►
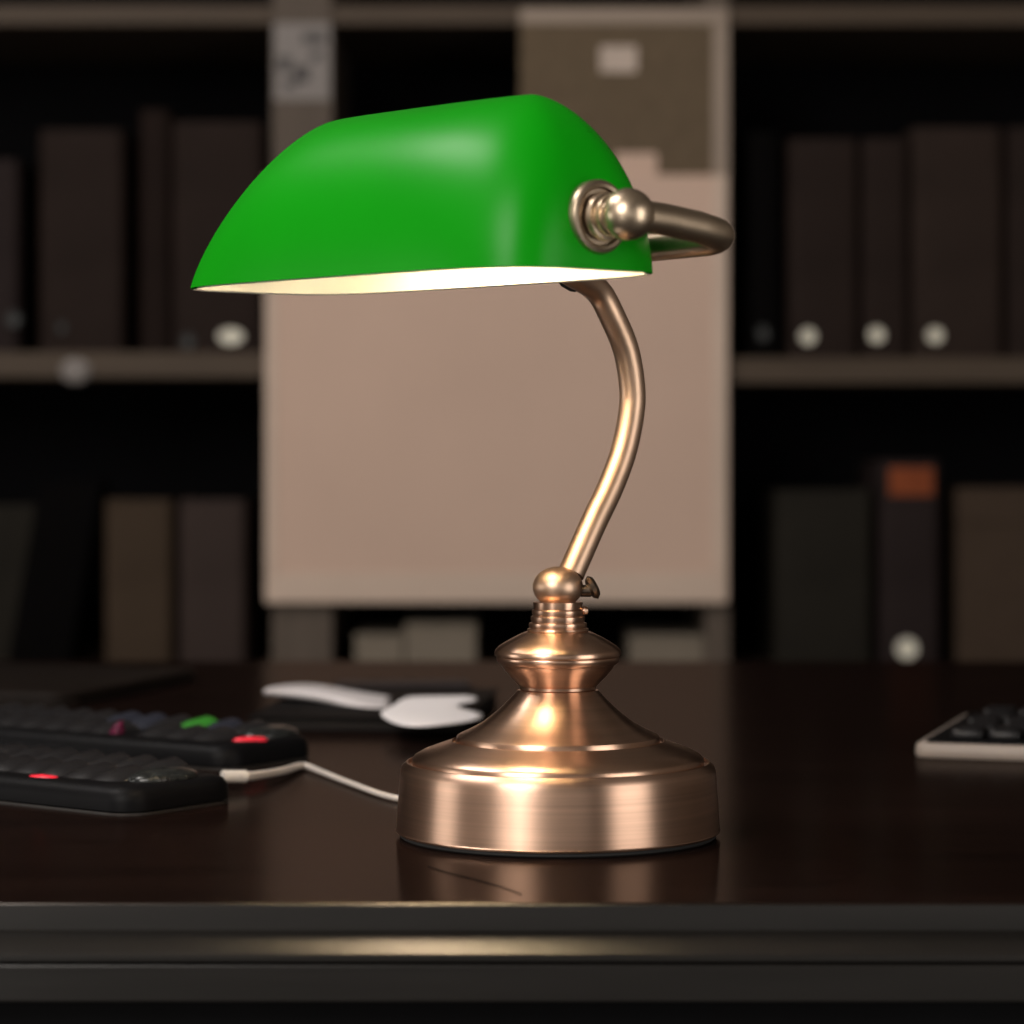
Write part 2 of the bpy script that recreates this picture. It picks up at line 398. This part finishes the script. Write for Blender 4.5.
# bulb and holder under the shade
R = Matrix.Translation(S(.045, 0, PZ + .012)) @ Matrix((( W.x, 0, -U.x, 0), (W.y, 0, -U.y, 0), (0, 1, 0, 0), (0, 0, 0, 1)))
obj('bulb_holder', lathe([(0, -.035), (.012, -.035), (.014, -.030), (.014, .0), (.011, .004), (0, .004)], 32, None, R), M['dark_brass'], lamp, smooth=32)
obj('bulb', lathe([(0, .0045), (.009, .005), (.010, .012), (.014, .025), (.0165, .045), (.0165, .070), (.012, .085), (.006, .091), (0, .092)], 32, None, R), M['bulb'], lamp, smooth='all')
sw = stem_pt(572, 284)
obj('switch', lathe([(0, -.006), (.0022, -.0055), (.0032, -.003), (.0032, .002), (.002, .0045), (0, .005)], 20, None,
    Matrix.Translation(sw + Vector((-.002, -.001, .0005))) @ Matrix.Rotation(-1.05, 4, 'Y')), M['black_rubber'], lamp, smooth=True)

# ------------------------------------------------------------------ keypads on the left
def rounded_slab(bm, L, V, z0, z1, rc=.018, inset=.004, n=8, dome=.0):
    """plan rounded rectangle 0..L x 0..V with softened top"""
    def outline(ins):
        pts = []
        r = max(rc - ins, .002)
        for cx, cy, a0 in ((L - rc, V - rc, 0), (rc, V - rc, PI / 2), (rc, rc, PI), (L - rc, rc, 1.5 * PI)):
            for k in range(n + 1):
                a = a0 + k / n * PI / 2
                pts.append((cx + r * math.cos(a), cy + r * math.sin(a)))
        return pts
    lev = [(inset * .5, z0), (0, z0 + .0015), (0, z0 + (z1 - z0) * .45), (inset * .12, z0 + (z1 - z0) * .7), (inset * .45, z0 + (z1 - z0) * .9), (inset, z1)]
    rings = []
    for ins, z in lev: rings.append([bm.verts.new((x, y, z)) for x, y in outline(ins)])
    m = len(rings[0])
    for a, b in zip(rings[:-1], rings[1:]):
        for k in range(m): bm.faces.new((a[k], a[(k + 1) % m], b[(k + 1) % m], b[k]))
    bm.faces.new(rings[0][::-1]); bm.faces.new(rings[-1])
    return bm
def key_bm(w, l, h, slope=.0):
    bm = bmesh.new()
    prof = []
    for t, zz in ((0, .0), (.06, .65), (.2, .9), (.5, 1.0), (.8, .86), (.95, .55), (1, 0)):
        prof.append((t * w, zz * h))
    rows = []
    for yy, sc in ((0, .05), (.12, .42), (.35, .85), (.8, 1.12), (.95, .8), (1, .25)):
        rows.append([bm.verts.new((x, yy * l, z * sc)) for x, z in prof])
    for a, b in zip(rows[:-1], rows[1:]):
        for k in range(len(prof) - 1): bm.faces.new((a[k], a[k + 1], b[k + 1], b[k]))
    bm.faces.new(rows[0]); bm.faces.new(rows[-1][::-1])
    bm.faces.new([r[0] for r in rows]); bm.faces.new([r[-1] for r in rows][::-1])
    return bm
def keypad(corner, ang, L, V, label, colours, red, pad):
    # local x runs along the long axis (u), local y along the short axis (v, away from camera)
    t = thing('keypad', label, 'keypad', (corner.x, corner.y, DZ), ang, 'black keypads at the left of the desk')
    bm = bmesh.new(); rounded_slab(bm, L, V, .0008, .0150, .016, .007)
    obj('body', bm, M['black_plastic'], t, smooth=40)
    tr = bmesh.new(); rounded_slab(tr, L, V, 0, .0008, .0162, .0002)
    obj('bottom_trim', tr, M['trim_line'], t)
    k0 = {}
    nx = int((L - .05) / .0205)
    for i in range(nx):
        for j in range(2):
            m = colours.get((nx - 1 - i, j), M['key_plastic'])
            small = 'magenta' in m.name
            w, l = .0225, (V - .026) / 2
            x = L - .040 - (nx - i) * .0205 + .012; y = .018 + j * (l + .0012)
            kk = (m.name, j)
            if kk not in k0:
                o = obj('key', key_bm(.006 if small else w, .008 if small else l, .0085 + .0015 * j), m, t, smooth=50); k0[kk] = o
            else:
                o = k0[kk].copy(); C.objects.link(o); o.parent = t
            o.location = (x, y, .0146); o.rotation_euler = (0, .22, -.22)
            if 'green' in m.name: o['label'] = 'green key'
            elif small: o['label'] = 'small magenta key'
    pm = lathe([(0, -.002), (.017, -.002), (.0185, .001), (.017, .0035), (.011, .0058), (0, .0066)], 40, None,
               Matrix.Translation((pad[0], pad[1], .0142)) @ Matrix.Scale(.80, 4, (1, 0, 0)) @ Matrix.Scale(1.25, 4, (0, 1, 0)))
    obj('raised_pad', pm, M['speckled'], t, smooth='all')
    il = lathe([(0, -.0012), (.008, -.0012), (.0086, .0004), (.0066, .0018), (0, .0026)], 32, None,
               Matrix.Translation((red[0], red[1], red[2])) @ Matrix.Rotation(red[3], 4, 'Z') @ Matrix.Scale(1.25, 4, (1, 0, 0)) @ Matrix.Scale(.55, 4, (0, 1, 0)))
    obj('indicator_light', il, M['red_lamp'], t, smooth='all')['label'] = 'glowing red indicator'
    return t
c1 = on_desk(129, 818)
def frame_keypad(corner, u, L, V, **k):
    ang = math.atan2(u.y, u.x) + PI      # local -x is u, so local +y is v
    org = corner + u * L
    t = keypad(org, ang, L, V, **k)
    return t
u1 = Vector((-.80, .60, 0)); L1, V1 = .30, .086
ux = u1.normalized()
# local x = L - (distance along u from the near corner)
nx1 = int((L1 - .055) / .0235)
frame_keypad(c1, ux, L1, V1, label='black keypad nearest the front left with speckled pad and cable plugged in', colours={}, red=(L1 - .076, .0125, .0138, .15), pad=(L1 - .021, V1 * .55))
c2 = on_desk(228, 772)
u2 = Vector((-.83, .557, 0)).normalized()
frame_keypad(c2, u2, .28, .088, label='second black keypad further back with one green key and red corner light',
   colours={(2, 1): M['key_green'], (3, 0): M['key_magenta'], (5, 1): M['key_blue'], (4, 1): M['key_blue'], (1, 1): M['key_blue']}, red=(.28 - .0125, .036, .0148, .9), pad=(.28 - .022, .066))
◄
▶ [Exercise brief]: Go from the first line of the listing to the line holding "Matrix.Translation(sw + Vector((-.002, -.001, .0005)))" and, please, transcribe those lines exactly, both included, with no pictures.

▶ [Problem solution]:
Write part 2 of the bpy script that recreates this picture. It picks up at line 398. This part finishes the script. Write for Blender 4.5.
# bulb and holder under the shade
R = Matrix.Translation(S(.045, 0, PZ + .012)) @ Matrix((( W.x, 0, -U.x, 0), (W.y, 0, -U.y, 0), (0, 1, 0, 0), (0, 0, 0, 1)))
obj('bulb_holder', lathe([(0, -.035), (.012, -.035), (.014, -.030), (.014, .0), (.011, .004), (0, .004)], 32, None, R), M['dark_brass'], lamp, smooth=32)
obj('bulb', lathe([(0, .0045), (.009, .005), (.010, .012), (.014, .025), (.0165, .045), (.0165, .070), (.012, .085), (.006, .091), (0, .092)], 32, None, R), M['bulb'], lamp, smooth='all')
sw = stem_pt(572, 284)
obj('switch', lathe([(0, -.006), (.0022, -.0055), (.0032, -.003), (.0032, .002), (.002, .0045), (0, .005)], 20, None,
    Matrix.Translation(sw + Vector((-.002, -.001, .0005))) @ Matrix.Rotation(-1.05, 4, 'Y')), M['black_rubber'], lamp, smooth=True)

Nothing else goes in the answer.